What the task asks »
Please print exactly the lines below, from the start of the material up to and including the line with "bpy.context.scene.camera = cam", but none of the pictures.

Stored data »
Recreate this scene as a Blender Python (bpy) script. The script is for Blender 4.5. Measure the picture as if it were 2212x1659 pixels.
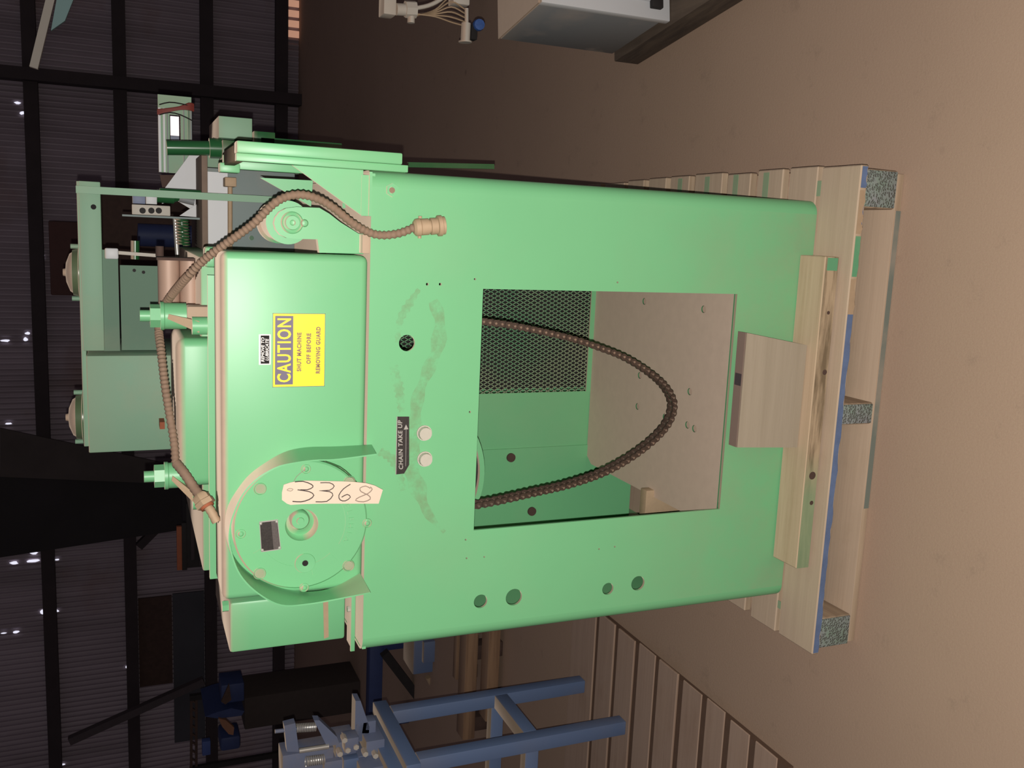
import bpy, bmesh, math, random
from mathutils import Vector, Matrix
random.seed(7)
C = bpy.context.scene.collection
for o in list(bpy.data.objects): bpy.data.objects.remove(o)

# ---------------------------------------------------------------- camera
FPX, PIT, YAW, ROL = 2000.69, 0.3949, 0.1725, -0.0222
CAM = Vector((0.3249, -1.6207, 1.55))
fwd = Vector((-math.sin(YAW)*math.cos(PIT), math.cos(YAW)*math.cos(PIT), -math.sin(PIT)))
r0 = Vector((math.cos(YAW), math.sin(YAW), 0)); u0 = r0.cross(fwd)
RT = r0*math.cos(ROL)+u0*math.sin(ROL); UP = -r0*math.sin(ROL)+u0*math.cos(ROL)
cd = bpy.data.cameras.new('camera'); cam = bpy.data.objects.new('camera', cd); C.objects.link(cam)
M = Matrix.Identity(4)
for i, v in enumerate((-UP, RT, -fwd)):          # the phone is held on its side: picture right is world down
    for j in range(3): M[j][i] = v[j]
M.translation = CAM
cam.matrix_world = M
cd.sensor_width = 36; cd.sensor_fit = 'HORIZONTAL'; cd.lens = FPX/2212*36; cd.clip_end = 100; cd.clip_start = 0.02
bpy.context.scene.camera = cam

# ---------------------------------------------------------------- light
sc = bpy.context.scene
sc.view_settings.view_transform = 'Standard'; sc.view_settings.look = 'None'
sc.view_settings.exposure = 0.0; sc.view_settings.gamma = 1.0; sc.view_settings.use_curve_mapping = False
w = bpy.data.worlds.new('world'); sc.world = w; w.use_nodes = True
w.node_tree.nodes['Background'].inputs[0].default_value = (0.55, 0.47, 0.56, 1)
w.node_tree.nodes['Background'].inputs[1].default_value = 0.095
# the flash of the phone, beside its lens
fl = bpy.data.lights.new('phone_flash', 'POINT'); fl.energy = 168; fl.color = (1, .965, .90); fl.shadow_soft_size = 0.003
flo = bpy.data.objects.new('phone_flash', fl); flo.location = CAM - RT*0.021 + UP*0.003; C.objects.link(flo)

# ---------------------------------------------------------------- measuring helpers (photo point -> world point on a given plane)
def ray(px, py): return fwd + UP*((1106-px)/FPX) + RT*((829.5-py)/FPX)
def at(px, py, Y):
    d = ray(px, py); return CAM + d*((Y-CAM.y)/d.y)
def atz(px, py, Z):
    d = ray(px, py); return CAM + d*((Z-CAM.z)/d.z)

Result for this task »
Recreate this scene as a Blender Python (bpy) script. The script is for Blender 4.5. Measure the picture as if it were 2212x1659 pixels.
import bpy, bmesh, math, random
from mathutils import Vector, Matrix
random.seed(7)
C = bpy.context.scene.collection
for o in list(bpy.data.objects): bpy.data.objects.remove(o)

# ---------------------------------------------------------------- camera
FPX, PIT, YAW, ROL = 2000.69, 0.3949, 0.1725, -0.0222
CAM = Vector((0.3249, -1.6207, 1.55))
fwd = Vector((-math.sin(YAW)*math.cos(PIT), math.cos(YAW)*math.cos(PIT), -math.sin(PIT)))
r0 = Vector((math.cos(YAW), math.sin(YAW), 0)); u0 = r0.cross(fwd)
RT = r0*math.cos(ROL)+u0*math.sin(ROL); UP = -r0*math.sin(ROL)+u0*math.cos(ROL)
cd = bpy.data.cameras.new('camera'); cam = bpy.data.objects.new('camera', cd); C.objects.link(cam)
M = Matrix.Identity(4)
for i, v in enumerate((-UP, RT, -fwd)):          # the phone is held on its side: picture right is world down
    for j in range(3): M[j][i] = v[j]
M.translation = CAM
cam.matrix_world = M
cd.sensor_width = 36; cd.sensor_fit = 'HORIZONTAL'; cd.lens = FPX/2212*36; cd.clip_end = 100; cd.clip_start = 0.02
bpy.context.scene.camera = cam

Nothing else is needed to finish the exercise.